Large UAW local votes 80 percent to reject Chrysler sellout faces strong rank-and-file opposition
The strong “no” vote on the first day of balloting is significant. It is well known that the UAW bureaucracy attempts to line up plants to vote first where it thinks it has the strongest margin of support. The St. Louis North Assembly plant is scheduled to launch the newly designed Dodge Ram in 2009, one of only a handful of plants that are promised a new product under terms of the tentative agreement. Its sister facility, the St. Louis South Assembly plant, is threatened with closure. The UAW probably calculated this would incline workers at the North plant to approve the deal. In this case, they miscalculated.
At another smaller Chrysler facility, the Kenosha, Wisconsin, engine plant, workers voted Thursday to approve the contract. The factory has been promised Chrysler’s new Phoenix V-6 engine.
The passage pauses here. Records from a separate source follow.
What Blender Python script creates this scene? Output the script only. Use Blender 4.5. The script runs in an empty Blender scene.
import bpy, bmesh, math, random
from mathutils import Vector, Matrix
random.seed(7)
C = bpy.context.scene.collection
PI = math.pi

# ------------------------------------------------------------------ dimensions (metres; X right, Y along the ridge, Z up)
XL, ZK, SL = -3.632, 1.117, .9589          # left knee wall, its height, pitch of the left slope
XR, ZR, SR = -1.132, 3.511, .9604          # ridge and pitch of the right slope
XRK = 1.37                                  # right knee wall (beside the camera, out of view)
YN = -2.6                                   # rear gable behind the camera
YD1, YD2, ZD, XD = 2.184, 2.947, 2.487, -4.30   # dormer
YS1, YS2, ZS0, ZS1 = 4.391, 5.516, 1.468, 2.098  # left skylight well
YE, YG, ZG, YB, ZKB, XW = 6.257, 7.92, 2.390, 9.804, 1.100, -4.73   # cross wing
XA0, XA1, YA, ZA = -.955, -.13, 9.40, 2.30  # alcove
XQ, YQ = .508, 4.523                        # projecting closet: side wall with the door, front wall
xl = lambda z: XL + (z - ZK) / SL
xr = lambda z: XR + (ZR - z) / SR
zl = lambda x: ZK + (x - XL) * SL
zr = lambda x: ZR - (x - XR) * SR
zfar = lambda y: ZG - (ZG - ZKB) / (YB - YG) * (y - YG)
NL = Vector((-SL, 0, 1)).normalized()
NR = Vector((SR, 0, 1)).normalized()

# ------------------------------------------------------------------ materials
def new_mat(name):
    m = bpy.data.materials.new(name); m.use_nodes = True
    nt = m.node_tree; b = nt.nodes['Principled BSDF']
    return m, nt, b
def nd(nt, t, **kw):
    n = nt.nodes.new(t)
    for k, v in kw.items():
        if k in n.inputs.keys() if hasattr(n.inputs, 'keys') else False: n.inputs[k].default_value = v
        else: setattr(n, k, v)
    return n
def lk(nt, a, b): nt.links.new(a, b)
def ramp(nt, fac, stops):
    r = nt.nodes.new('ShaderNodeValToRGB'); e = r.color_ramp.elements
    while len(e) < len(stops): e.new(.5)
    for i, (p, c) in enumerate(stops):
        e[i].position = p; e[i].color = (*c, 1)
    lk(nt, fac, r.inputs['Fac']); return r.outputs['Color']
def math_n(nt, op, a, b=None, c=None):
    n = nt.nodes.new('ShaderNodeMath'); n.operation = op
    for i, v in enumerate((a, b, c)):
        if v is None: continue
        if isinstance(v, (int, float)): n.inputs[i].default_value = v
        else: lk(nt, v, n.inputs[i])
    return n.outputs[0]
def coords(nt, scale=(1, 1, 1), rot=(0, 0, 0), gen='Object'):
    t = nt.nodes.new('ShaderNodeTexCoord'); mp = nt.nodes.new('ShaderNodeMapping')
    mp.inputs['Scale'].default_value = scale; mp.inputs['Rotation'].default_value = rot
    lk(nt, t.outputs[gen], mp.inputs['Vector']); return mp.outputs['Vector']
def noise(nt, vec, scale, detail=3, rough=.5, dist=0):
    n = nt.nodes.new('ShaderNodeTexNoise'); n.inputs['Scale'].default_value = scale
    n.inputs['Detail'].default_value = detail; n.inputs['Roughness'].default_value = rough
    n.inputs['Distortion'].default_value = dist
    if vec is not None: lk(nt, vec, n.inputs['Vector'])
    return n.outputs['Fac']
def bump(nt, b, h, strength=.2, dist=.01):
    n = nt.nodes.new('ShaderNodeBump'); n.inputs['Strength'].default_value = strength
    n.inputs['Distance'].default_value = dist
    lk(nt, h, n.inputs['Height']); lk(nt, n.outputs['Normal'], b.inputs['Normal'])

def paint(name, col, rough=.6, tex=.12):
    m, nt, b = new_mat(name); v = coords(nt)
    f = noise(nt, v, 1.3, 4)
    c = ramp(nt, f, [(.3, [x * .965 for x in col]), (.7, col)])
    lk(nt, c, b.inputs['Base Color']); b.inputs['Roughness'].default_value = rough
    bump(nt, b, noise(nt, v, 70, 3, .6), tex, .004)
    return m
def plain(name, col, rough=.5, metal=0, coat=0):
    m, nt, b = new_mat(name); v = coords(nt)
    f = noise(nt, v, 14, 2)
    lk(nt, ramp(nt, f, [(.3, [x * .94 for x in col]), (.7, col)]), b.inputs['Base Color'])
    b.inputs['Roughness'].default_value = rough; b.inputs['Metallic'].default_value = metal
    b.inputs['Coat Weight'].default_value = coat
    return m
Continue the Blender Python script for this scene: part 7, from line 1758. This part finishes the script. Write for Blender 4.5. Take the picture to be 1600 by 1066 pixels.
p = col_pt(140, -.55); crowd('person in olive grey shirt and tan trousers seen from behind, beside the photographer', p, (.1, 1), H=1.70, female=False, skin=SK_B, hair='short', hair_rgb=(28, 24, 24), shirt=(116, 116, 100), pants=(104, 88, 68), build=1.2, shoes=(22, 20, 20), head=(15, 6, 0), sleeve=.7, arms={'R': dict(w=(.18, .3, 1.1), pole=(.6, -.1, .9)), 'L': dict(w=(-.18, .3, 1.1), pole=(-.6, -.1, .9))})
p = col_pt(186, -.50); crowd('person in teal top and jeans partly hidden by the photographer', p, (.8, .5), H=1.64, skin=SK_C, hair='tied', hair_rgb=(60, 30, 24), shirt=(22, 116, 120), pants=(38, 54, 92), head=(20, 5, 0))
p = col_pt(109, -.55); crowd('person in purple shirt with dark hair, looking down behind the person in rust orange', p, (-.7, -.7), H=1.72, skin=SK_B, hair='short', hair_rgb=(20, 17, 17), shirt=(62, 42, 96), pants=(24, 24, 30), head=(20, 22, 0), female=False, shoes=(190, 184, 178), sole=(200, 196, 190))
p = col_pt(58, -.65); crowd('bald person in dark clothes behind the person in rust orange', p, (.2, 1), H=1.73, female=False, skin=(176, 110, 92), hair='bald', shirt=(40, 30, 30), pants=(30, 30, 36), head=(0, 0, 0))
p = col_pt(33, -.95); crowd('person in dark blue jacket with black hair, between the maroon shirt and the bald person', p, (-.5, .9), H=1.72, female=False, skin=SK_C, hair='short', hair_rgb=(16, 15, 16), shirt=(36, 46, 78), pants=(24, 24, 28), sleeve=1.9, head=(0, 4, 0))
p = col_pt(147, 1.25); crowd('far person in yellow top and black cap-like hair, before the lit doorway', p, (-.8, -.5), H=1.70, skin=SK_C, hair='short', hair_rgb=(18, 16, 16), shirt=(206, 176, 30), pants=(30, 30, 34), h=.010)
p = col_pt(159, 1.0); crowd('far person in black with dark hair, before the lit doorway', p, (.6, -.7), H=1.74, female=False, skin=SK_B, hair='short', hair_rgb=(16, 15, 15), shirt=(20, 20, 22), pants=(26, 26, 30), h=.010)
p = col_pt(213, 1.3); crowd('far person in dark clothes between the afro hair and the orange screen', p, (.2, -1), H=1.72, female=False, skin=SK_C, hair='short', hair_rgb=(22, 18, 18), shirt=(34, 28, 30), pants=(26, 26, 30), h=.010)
The contract, patterned after the agreement with General Motors, sanctions the destruction of virtually all of the gains made by the UAW since the 1930s. It eliminates company-paid retiree health benefits and in its place establishes a multibillion-dollar Voluntary Beneficiary Association (VEBA) under the control of the UAW bureaucracy. The VEBA, which is grossly underfunded and cannot sustain existing benefit levels for retirees, will nonetheless provide the UAW with a huge new source of income.